Vilnius Postpones Nuclear Accident Drill Despite Radiation Threats

Construction continues on the power plant in Belarus despite Lithuania’s objections. (Wikimedia Commons)

Construction continues on the power plant in Belarus despite Lithuania’s objections. (Wikimedia Commons)

Vilnius officials have canceled city-wide drills, initially planned for early September, to prepare for a potential nuclear radiation leak from the Astravyets Power Plant in Belarus. Despite claims by Lithuanian authorities that the plant does not meet international safety standards, Lithuanian National Radio (LRT) reports that the plant will begin launching nuclear reactors this fall. 

The Astravyets Power Plant is a Russian-built plant in western Belarus, just 25 miles from the Lithuanian capital. In a statement released at the beginning of the plant’s construction, Lithuania’s Ministry of Foreign Affairs raised questions about the quality and safety of the plant. A major concern is location, as the Astravyets plant is built on land with seismic risks. An earthquake in that area of Belarus could cause disaster in the nuclear plant. 

In addition, several accidents occurred during construction, culminating in the deaths of three workers. For instance, according to TIME, a 330-ton casing fell from a crane during construction. Lithuania flagged Belarus’s initial failure to disclose some of these accidents as particularly troubling.

Other concerns stem from the facility’s builders, the Russian state-run company Rosatom Corp. TIME reports that Rosatom recently oversaw a missile test in northern Russia in which a reactor exploded and five scientists died. Following the incident, scientists detected high radiation levels on the White Sea near the site. Despite Lithuanian concerns, Belarus has continued to partner with Rosatom for the construction of the nuclear plant.  

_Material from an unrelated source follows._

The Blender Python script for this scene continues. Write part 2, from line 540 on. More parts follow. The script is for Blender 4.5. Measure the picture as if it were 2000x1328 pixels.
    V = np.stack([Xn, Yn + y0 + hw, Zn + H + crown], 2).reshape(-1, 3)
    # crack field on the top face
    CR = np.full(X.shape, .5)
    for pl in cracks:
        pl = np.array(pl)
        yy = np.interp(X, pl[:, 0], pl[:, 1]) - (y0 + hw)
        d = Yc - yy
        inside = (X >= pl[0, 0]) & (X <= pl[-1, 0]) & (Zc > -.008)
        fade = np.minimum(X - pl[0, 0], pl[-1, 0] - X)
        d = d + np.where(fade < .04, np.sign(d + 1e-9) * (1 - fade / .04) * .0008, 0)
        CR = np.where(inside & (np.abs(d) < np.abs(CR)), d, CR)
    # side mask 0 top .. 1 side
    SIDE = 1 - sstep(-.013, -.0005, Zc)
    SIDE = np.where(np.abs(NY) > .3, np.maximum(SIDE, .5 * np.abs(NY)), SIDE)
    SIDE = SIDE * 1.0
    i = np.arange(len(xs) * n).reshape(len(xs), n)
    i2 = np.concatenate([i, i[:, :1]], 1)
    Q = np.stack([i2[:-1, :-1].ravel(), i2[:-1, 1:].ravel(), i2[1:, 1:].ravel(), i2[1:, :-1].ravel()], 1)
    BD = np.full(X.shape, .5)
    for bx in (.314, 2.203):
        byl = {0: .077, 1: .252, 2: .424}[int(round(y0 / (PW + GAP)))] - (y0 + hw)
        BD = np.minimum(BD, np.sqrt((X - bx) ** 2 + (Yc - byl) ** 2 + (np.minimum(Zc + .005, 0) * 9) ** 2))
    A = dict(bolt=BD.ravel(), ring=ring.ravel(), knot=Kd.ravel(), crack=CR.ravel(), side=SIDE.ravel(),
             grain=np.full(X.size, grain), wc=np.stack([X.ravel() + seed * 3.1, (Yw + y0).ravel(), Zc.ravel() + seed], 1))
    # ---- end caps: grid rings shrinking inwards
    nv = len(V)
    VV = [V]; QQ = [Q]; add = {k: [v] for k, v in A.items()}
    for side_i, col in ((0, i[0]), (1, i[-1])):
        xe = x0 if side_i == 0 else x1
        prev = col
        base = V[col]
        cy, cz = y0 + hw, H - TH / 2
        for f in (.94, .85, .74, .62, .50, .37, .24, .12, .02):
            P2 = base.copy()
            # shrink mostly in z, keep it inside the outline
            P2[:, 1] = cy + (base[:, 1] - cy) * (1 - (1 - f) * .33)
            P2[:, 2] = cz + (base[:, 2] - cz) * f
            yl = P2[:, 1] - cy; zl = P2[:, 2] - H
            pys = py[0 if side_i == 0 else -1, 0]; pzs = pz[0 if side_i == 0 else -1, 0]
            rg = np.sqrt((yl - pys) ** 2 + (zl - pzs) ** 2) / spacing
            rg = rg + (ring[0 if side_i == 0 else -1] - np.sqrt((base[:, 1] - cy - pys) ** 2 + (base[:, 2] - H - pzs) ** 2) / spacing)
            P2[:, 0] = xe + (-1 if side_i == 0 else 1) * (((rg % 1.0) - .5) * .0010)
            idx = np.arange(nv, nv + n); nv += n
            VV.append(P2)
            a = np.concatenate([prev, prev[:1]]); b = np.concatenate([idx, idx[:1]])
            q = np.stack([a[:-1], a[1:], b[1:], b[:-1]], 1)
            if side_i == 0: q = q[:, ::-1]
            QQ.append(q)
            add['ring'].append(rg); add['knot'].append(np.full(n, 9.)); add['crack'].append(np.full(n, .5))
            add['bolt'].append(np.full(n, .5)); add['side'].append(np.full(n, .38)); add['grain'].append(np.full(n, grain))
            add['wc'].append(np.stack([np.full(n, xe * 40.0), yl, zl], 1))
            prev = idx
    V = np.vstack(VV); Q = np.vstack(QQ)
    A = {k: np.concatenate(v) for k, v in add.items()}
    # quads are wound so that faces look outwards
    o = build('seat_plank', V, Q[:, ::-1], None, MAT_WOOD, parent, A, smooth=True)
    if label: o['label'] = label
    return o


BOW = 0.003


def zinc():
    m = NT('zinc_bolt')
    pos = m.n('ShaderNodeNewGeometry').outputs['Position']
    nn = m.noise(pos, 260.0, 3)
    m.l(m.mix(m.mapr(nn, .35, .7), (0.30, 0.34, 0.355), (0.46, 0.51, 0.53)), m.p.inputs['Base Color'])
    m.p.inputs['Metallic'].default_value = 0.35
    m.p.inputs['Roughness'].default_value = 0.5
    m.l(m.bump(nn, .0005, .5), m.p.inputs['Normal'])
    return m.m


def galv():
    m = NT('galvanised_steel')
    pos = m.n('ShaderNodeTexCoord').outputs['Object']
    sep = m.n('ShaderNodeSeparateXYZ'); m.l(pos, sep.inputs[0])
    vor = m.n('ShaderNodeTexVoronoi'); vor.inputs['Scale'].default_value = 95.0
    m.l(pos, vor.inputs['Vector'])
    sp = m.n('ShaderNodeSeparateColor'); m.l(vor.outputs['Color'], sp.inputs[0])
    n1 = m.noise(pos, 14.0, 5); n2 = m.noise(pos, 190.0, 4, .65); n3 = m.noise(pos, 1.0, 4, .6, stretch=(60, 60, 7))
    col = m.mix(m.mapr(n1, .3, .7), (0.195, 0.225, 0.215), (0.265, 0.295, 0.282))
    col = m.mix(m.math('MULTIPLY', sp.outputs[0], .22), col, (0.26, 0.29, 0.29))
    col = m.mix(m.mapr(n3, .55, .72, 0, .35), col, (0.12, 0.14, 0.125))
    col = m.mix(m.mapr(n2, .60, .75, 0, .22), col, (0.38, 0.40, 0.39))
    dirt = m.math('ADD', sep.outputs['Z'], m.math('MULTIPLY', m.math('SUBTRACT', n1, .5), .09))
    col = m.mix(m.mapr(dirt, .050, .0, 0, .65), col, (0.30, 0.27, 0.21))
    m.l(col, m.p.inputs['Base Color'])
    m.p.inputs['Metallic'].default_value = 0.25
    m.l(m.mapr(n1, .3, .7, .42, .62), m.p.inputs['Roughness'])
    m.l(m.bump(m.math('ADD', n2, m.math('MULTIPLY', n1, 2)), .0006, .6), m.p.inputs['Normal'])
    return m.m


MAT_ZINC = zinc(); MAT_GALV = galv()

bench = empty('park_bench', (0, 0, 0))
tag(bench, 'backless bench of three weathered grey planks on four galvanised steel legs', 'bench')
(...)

Vilnius initially planned a drill to prepare its citizens for what officials perceive as a looming disaster. However, LRT reports that the government called the drill off in late August. The former interior minister, Eimutis Misiūnas, explained that the drills “would have disclosed a lot of drawbacks and problems in the whole system” and caused “unnecessary” panic among the population. The Lithuanian government has instead scheduled a country-wide exercise in October and purchased $1 million in iodine pills, according to Radio Free Liberty/Radio Europe (RFE/RL). Furthermore, Lithuanian authorities have established evacuation routes and are testing emergency sirens.

The standoff between Lithuania and Belarus has entangled a variety of other countries. Lithuania has increased the pressure on Belarus to drop the project by introducing a law that would ban the sale of nuclear energy produced in Astravyets, according to RFE/RL. Many neighboring Scandinavian and Baltic states, as well as Poland, have backed the law which implies huge potential revenue losses for Belarus. The Parliamentary Assembly of the Council of Europe has also recommended that the construction in Astravyets be suspended.

While Minsk has responded by claiming that nuclear energy is an outlet that will allow Belarus to wean off Russian oil dependency, Lithuanian officials pointed out that Russia constructed the plant on Belorussian soil. 

"The Astravyets nuclear power plant is a Russian geopolitical project, directed against Lithuania,” said Lithuanian president Dalia Grybauskaite, per RFE/RL.

As the feud between the two nations continues, the EU and Russia have played an increasingly larger role, leading observers to wonder if this struggle between two small Eastern European nations signifies a larger power struggle at play.